Osmani was one of the first supporters of bin Laden among the Taliban and had received a lot of money from Arabs to build his military force, Rashid said.

He was regarded as highly ideological and was instrumental in some of the excesses of the Taliban rule such as the destruction of the ancient Buddha statues in Bamiyan and the trial of Christian aid workers in 2001, Rashid said.

As Kandahar corps commander during the Taliban regime, he would have been responsible for security around Omar. The whereabouts of Omar, the Taliban's reclusive leader who has a US$10 million reward on his head, remain a mystery.
Collins said Osmani was part of a group of "co-equals" at the top of the Taliban leadership chain just under Omar and was also in charge of the Taliban's finances.

"There's no doubt that it will have an immediate impact on their ability to conduct attacks," Collins said. "But the Taliban is fairly adaptive.
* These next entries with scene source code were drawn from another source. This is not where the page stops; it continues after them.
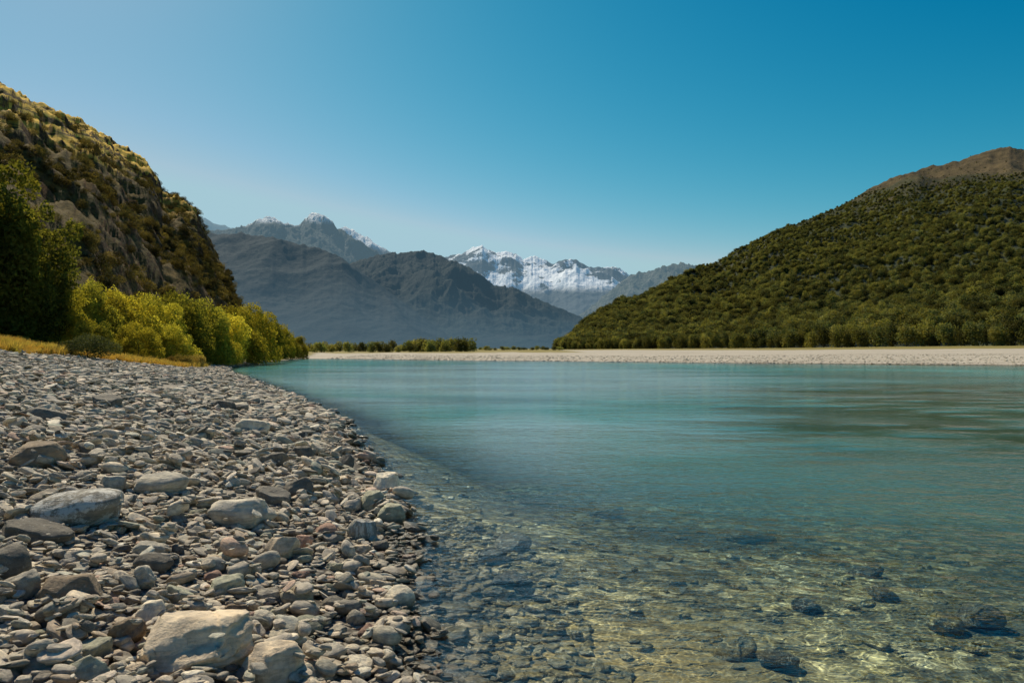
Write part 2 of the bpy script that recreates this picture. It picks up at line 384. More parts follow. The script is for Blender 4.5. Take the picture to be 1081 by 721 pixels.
def hill_z(R, px, u):
    i = np.interp(px, R['px'], np.arange(len(R['px']))); j = np.interp(u, R['u'], np.arange(len(R['u'])))
    i0 = np.clip(i.astype(int), 0, len(R['px'])-2); j0 = np.clip(j.astype(int), 0, len(R['u'])-2); fi, fj = i-i0, j-j0
    def g(A): return (A[i0, j0]*(1-fi)*(1-fj)+A[i0+1, j0]*fi*(1-fj)+A[i0, j0+1]*(1-fi)*fj+A[i0+1, j0+1]*fi*fj)
    return g(R['X']), g(R['T']), g(R['Z'])

HZ = (.20, .33, .42)
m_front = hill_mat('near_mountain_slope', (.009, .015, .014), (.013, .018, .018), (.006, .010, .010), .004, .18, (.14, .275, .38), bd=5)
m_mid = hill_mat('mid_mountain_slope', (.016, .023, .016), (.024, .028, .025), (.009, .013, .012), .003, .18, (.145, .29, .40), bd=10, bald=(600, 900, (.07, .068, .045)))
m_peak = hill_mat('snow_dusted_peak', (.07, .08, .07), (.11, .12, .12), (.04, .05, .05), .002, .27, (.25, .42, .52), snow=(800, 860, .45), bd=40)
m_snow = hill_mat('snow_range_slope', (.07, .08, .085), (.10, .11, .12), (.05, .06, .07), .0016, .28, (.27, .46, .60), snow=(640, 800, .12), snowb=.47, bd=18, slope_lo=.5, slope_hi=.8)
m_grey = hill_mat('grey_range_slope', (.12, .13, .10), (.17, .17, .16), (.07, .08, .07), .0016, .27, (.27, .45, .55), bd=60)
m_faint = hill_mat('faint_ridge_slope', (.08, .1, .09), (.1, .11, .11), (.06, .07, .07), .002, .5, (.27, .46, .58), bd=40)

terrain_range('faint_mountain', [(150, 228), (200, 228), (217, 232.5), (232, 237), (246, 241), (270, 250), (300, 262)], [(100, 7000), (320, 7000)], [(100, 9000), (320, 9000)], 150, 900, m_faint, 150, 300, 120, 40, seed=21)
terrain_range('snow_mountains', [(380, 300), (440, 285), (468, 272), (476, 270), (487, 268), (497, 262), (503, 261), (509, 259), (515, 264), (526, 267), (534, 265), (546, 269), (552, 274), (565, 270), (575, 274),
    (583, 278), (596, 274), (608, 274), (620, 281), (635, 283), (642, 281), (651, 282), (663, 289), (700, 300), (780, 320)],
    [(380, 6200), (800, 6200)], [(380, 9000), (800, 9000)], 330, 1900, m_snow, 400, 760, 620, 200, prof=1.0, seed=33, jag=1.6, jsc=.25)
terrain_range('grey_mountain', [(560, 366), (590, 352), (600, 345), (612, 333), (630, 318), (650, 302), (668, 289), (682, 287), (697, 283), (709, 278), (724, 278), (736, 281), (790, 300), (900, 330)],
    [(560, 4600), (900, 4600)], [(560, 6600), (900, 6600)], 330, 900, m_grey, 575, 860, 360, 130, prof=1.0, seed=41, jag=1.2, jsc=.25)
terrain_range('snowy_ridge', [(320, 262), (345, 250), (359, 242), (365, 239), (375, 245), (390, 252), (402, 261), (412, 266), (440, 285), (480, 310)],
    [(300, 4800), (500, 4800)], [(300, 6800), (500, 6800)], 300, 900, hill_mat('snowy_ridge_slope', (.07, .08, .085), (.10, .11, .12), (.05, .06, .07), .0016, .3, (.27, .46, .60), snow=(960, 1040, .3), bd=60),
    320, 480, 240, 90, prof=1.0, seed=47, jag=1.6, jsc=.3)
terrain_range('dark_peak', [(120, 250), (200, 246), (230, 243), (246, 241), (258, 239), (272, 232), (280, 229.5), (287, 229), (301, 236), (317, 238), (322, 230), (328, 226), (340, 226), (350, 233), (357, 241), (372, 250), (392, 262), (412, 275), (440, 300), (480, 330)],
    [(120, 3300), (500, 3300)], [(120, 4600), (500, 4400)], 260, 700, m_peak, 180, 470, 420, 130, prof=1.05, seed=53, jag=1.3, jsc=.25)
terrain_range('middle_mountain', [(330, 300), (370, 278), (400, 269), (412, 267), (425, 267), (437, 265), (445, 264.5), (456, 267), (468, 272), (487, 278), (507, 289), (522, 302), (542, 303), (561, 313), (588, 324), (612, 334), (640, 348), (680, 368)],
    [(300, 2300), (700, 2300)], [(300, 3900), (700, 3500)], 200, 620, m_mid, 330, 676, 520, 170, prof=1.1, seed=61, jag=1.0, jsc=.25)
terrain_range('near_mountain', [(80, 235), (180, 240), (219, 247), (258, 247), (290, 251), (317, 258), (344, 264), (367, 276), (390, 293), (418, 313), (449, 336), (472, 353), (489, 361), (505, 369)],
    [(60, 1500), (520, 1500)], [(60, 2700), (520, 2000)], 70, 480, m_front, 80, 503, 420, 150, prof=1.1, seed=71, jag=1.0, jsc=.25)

# right hill
m_rh = hill_mat('forest_hill_ground', (.05, .055, .02), (.07, .06, .035), (.03, .034, .012), .012, .02, (.25, .38, .42), bald=(215, 330, (.125, .088, .038)), bd=2)
RH = terrain_range('forest_hill', [(575, 372), (592, 369), (598, 366), (608, 356), (620, 343), (637, 330), (656, 320), (676, 317), (690, 308), (705, 298), (724, 288), (736, 284), (758, 278), (777, 266), (801, 254), (825, 242), (849, 234.5),
    (878, 222), (907, 207), (926, 195.5), (945, 187), (970, 178.5), (994, 175), (1018, 167), (1042, 160), (1066, 155), (1081, 158), (1130, 150), (1250, 122), (1450, 105)],
    [(575, 590), (597, 560), (700, 470), (800, 390), (900, 335), (1081, 275), (1500, 220)],
    [(575, 620), (600, 640), (640, 760), (680, 900), (740, 1150), (1081, 1250), (1500, 1150)], 34, 260, m_rh, 580, 1450, 520, 150, base=2.2, prof=1.25, seed=81, jag=.6, jsc=.1, fine=2)
# left hill
t = NT('rocky_hillside'); p = t.pos(); nz = t.sep(t.n('ShaderNodeNewGeometry').outputs['True Normal'], 2); zc = t.sep(p, 2); band = t.noise(t.map(p, (.03, .05, .30), (0, .55, 0)), 1, 6, .65)
n1 = t.noise(p, .03, 6, .6); n2 = t.noise(t.map(p, (1, 1, 2.2)), .16, 7, .7); n3 = t.noise(p, .9, 6, .75)
gold = t.mix(t.rng(n3, .35, .65), (.78, .47, .05), (.92, .60, .10))
scrub = t.mix(t.rng(n3, .35, .65), (.045, .036, .014), (.12, .085, .028))
rockc = t.mix(t.rng(n3, .35, .65), (.034, .02, .011), (.125, .07, .030))
c = t.mix(t.rng(t.math('ADD', t.math('MULTIPLY', band, .75), t.math('MULTIPLY', n2, .25)), .50, .58), gold, scrub)
c = t.mix(t.rng(t.math('ADD', zc, t.math('MULTIPLY', t.math('SUBTRACT', n1, .5), 60)), 50, 80, .96, 0), c, scrub)
c = t.mix(t.rng(t.math('ADD', nz, t.math('MULTIPLY', t.math('SUBTRACT', n2, .5), .6)), .36, .58, 1, 0), c, rockc)
m_lh = t.surf(t.pbsdf(c, .9, t.bump(t.math('ADD', n2, t.math('MULTIPLY', n3, .5)), .8, 1.2), .1))
LH = terrain_range('rocky_hill', [(-600, -40), (-300, 10), (-100, 45), (0, 86), (34, 106), (57, 115), (87, 127), (123, 150), (156, 170), (167, 189), (172, 202), (192, 209), (208, 223), (215, 241), (229, 269), (245, 296), (252, 318), (258, 336), (266, 366), (272, 372)],
    [(-600, 60), (0, 85), (100, 110), (200, 160), (262, 215), (272, 225)], [(-600, 330), (0, 340), (150, 330), (215, 300), (272, 260)], 19, 55, m_lh, -560, 271, 620, 210, base=3.0, prof=.82, seed=95, jag=1.4, jsc=.25, fine=3.2)

# ------------------------------------------------------------------ ground sheet and water
def polar(rmin, rmax, nr, na, amax, oy=-2.5):
    r = np.exp(np.linspace(math.log(rmin), math.log(rmax), nr)); a = np.linspace(-amax, amax, na)
    return (r[None, :]*np.sin(a)[:, None]), (r[None, :]*np.cos(a)[:, None]+oy)
X, Y = polar(.6, 22000, 640, 640, math.radians(88))
Z = H(X, np.minimum(Y, 900))
ground_me = mesh_from('ground', np.stack([X, Y, Z], 2).reshape(-1, 3), grid_faces(640, 640))
s_ = shore_dist(X, Y).reshape(X.shape)
far_ = np.clip((Y-far_edge(X)+6)/4, 0, 1)
edge_n = fbm(X*.12, Y*.12, 5, 4)
d_edge = np.interp(Y, [0, 24, 32, 40, 55, 75, 100, 180], [60, 15, 11.5, 9.5, 3.6, 1.5, 1.2, 1.0])
g_ = np.clip((s_-d_edge-edge_n*1.5)/1.2, 0, 1)*np.clip((Y-19)/4, 0, 1)
g_ = np.maximum(g_, np.clip((Y-260-60*edge_n-np.clip(CX+X/np.maximum(Y, 1)*F-600, 0, 300)*-.0)/25, 0, 1)*(X < 30))
pxg = CX+X/np.maximum(Y, 1)*F
g_ = np.maximum(g_, np.clip((Y-np.interp(pxg, [560, 597, 700, 800, 900, 1081, 1500], [400, 430, 330, 270, 235, 195, 170])+10*edge_n)/12, 0, 1)*(pxg > 560)*(Y > 100))
sand_ = .62*np.clip(1.25*np.exp(-((X-.75)/1.25)**2-((Y-4.7)/1.35)**2), 0, 1)
for nm, arr in (('grass', g_), ('far', far_*(1-np.clip(s_/3, 0, 1))), ('sand', sand_)):
    at_ = ground_me.attributes.new(nm, 'FLOAT', 'POINT'); at_.data.foreach_set('value', arr.ravel().astype(np.float32))
tag(obj('ground', ground_me, ground_mat()), kind='structure')
Xw, Yw = polar(.6, 420, 420, 420, math.radians(88))
sw = -shore_dist(Xw, Yw); fw = far_edge(Xw).ravel()-Yw.ravel()
dep = np.minimum(depth_fn(sw, Xw.ravel(), Yw.ravel()), np.clip(fw*.06, 0, 3))
dep = dep + .25*np.clip(dep-.3, 0, 1)*fbm(Xw.ravel()*.25, Yw.ravel()*.25, 77, 4)
dep = np.clip(dep, 0, None)
murk = np.clip(1-np.exp(-np.clip(dep-.40, 0, None)*1.55), 0, .93)
tint = np.exp(-dep[:, None]*np.array([.42, .10, .20]))
shal = np.exp(-np.clip(dep-.4, 0, None)*1.0)[:, None]
big = np.clip(.5+.8*fbm(Xw.ravel()*.09, Yw.ravel()*.12, 15, 3), 0, 1)[:, None]
wc = (np.array([.05, .265, .24])*(1-shal)+np.array([.17, .36, .30])*shal)*(.75+.5*big)
def zone(cx, cy, rx, ry, k):
    q = np.sqrt(((Xw.ravel()-cx)/rx)**2+((Yw.ravel()-cy)/ry)**2)+.45*fbm(Xw.ravel()*.12+k, Yw.ravel()*.3, 40+k, 5); return np.clip((1.1-q)/.6, 0, 1)[:, None]
xr, yr = Xw.ravel(), np.maximum(Yw.ravel(), .5); ar = xr/yr
zw1 = (np.clip((ar-.10-.12*fbm(xr*.15, yr*.2, 66, 4))/.36, 0, 1)*np.exp(-(np.abs(np.log(yr/23))/.62)**3.5)*(.85+.5*fbm(xr*.12, yr*.35, 61, 5)+.9*fbm(xr*.5, yr*1.3, 63, 4))).clip(0, 1)[:, None]; zw = zw1; wc = wc*(1-zw*.8)+np.array([.035, .055, .026])*zw*.8  # dark band: the forest hill's reflection painted into the water colour
zw = zone(-3, 27, 6, 2.5, 2); wc = wc*(1-zw*.6)+np.array([.04, .08, .07])*zw*.6
zw = zone(0, 62, 22, 48, 3); wc = wc*(1-zw*.8)+np.array([.33, .48, .49])*zw*.8  # pale area: brightness of the reflected sky painted into the body colour
zw = zone(.25, 15, 1.9, 8, 5); wc = wc*(1-zw*.5)+np.array([.33, .47, .47])*zw*.5  # pale streak painted in nearer by, for the sheen of the low sky
wme = mesh_from('river_water', np.stack([Xw, Yw, Xw*0], 2).reshape(-1, 3), grid_faces(420, 420))
a_ = wme.attributes.new('murk', 'FLOAT', 'POINT'); a_.data.foreach_set('value', murk.astype(np.float32))
calm = np.zeros(len(murk))+zw1[:, 0]
a_ = wme.attributes.new('calm', 'FLOAT', 'POINT'); a_.data.foreach_set('value', calm.astype(np.float32))
for nm, arr in (('tint', tint), ('wcol', wc)):
    a_ = wme.attributes.new(nm, 'FLOAT_COLOR', 'POINT'); a_.data.foreach_set('color', np.concatenate([arr, np.ones((len(arr), 1))], 1).astype(np.float32).ravel())
tag(obj('river_water', wme, water_mat()), kind='structure')

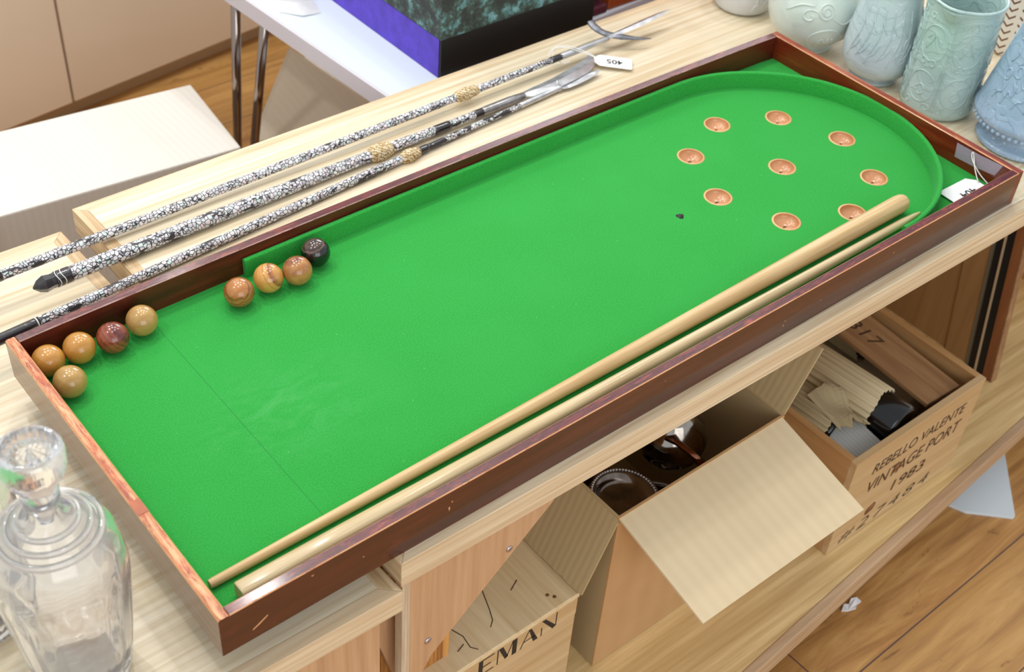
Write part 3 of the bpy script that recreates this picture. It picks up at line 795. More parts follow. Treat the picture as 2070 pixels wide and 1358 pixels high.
# 2: broad spear
A, B = (0.128, 0.7035, 0.0128), (0.938, 0.7165, 0.0105)
root, ln, d, rad = spear('spear', 'thick shell-inlaid spear with a faceted black butt and broad leaf blade, middle one', A, B,
    [(0, 0.0118), (0.5, 0.0108), (0.74, 0.0095), (0.9, 0.0075), (1, 0.0066)], blacks=[(0.0, 0.028, 1.0), (0.865, 0.905, 1.0), (0.975, 1.0, 1.03)], bind=(0.722, 0.0152, 0.046))
P = on(root, ln, d)
bm = bmesh.new(); lathe(bm, [(0.0112, 0), (0.0112, 0.006), (0.0130, 0.016), (0.0090, 0.026), (0.0012, 0.034)], 6, xf=basis(P(-0.001, 0), (0, 1, 0), (0, 0, 1)) @ Matrix.Rotation(pi, 4, 'X'))
for f in bm.faces: f.smooth = False
build('faceted_butt', bm, M['lacquer'], root)
for xo in (0.002, 0.010):
    bm = bmesh.new(); tube(bm, [(xo+0.002*sin(k), 0.0122*cos(k*2*pi/16), 0.0122*sin(k*2*pi/16)) for k in range(16)], 0.0007, 6, True); build('string', bm, M['string'], root)
bm = bmesh.new(); tube(bm, [P(ln-0.004, 0), P(ln+0.002, 0), P(ln+0.06, 0), P(ln+0.094, 0), P(ln+0.098, 0)], [0.0070, 0.0080, 0.0082, 0.0064, 0.004], 20); build('ferrule', bm, M['steel_mid'], root)
bm = bmesh.new()
blade(bm, [(ln+0.094, 0, 0.004, 0.004, 0), (ln+0.103, 0.0, 0.010, 0.005, 0), (ln+0.125, -0.002, 0.0135, 0.004, 0.001), (ln+0.174, -0.002, 0.0155, 0.003, 0.002), (ln+0.215, 0.002, 0.0170, 0.0025, 0.003), (ln+0.250, 0.008, 0.0175, 0.002, 0.003), (ln+0.272, 0.016, 0.0150, 0.0015, 0.003), (ln+0.288, 0.027, 0.0095, 0.001, 0.003), (ln+0.298, 0.036, 0.002, 0.0006, 0.003)], P)
build('blade', bm, M['steel'], root)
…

They'll put somebody else in that position and we'll go after that person, too."
Collins said Osmani had been "utilizing both sides" of the Afghan-Pakistan border, and that the US military had been tracking him "for a while."

"When the time was right, and we thought we had a good chance of hitting him without causing any harm to civilians, we struck," he said.
Interior Ministry spokesman Zemeri Bashary said the killing was "a big achievement, not only for international forces in Afghanistan, but for afghan forces too."

Although the US said Osmani was an associate of bin Laden, Omar and Afghan insurgent leader Gulbuddin Hekmatyar, Collins said he didn't know the last time Osmani had contact with any of the three.

Osmani was regarded as one of the top three Taliban leaders under Omar, along with another senior military commander in the south and southeastern regions, Mullah Dadullah, and influential policy-maker Mullah Obaidullah.
In June, a man claiming to be Osmani - his face was concealed by a black turban - gave an interview to a Pakistani television network in which he said Omar and bin Laden were alive and well. He claimed to be receiving instructions from Omar.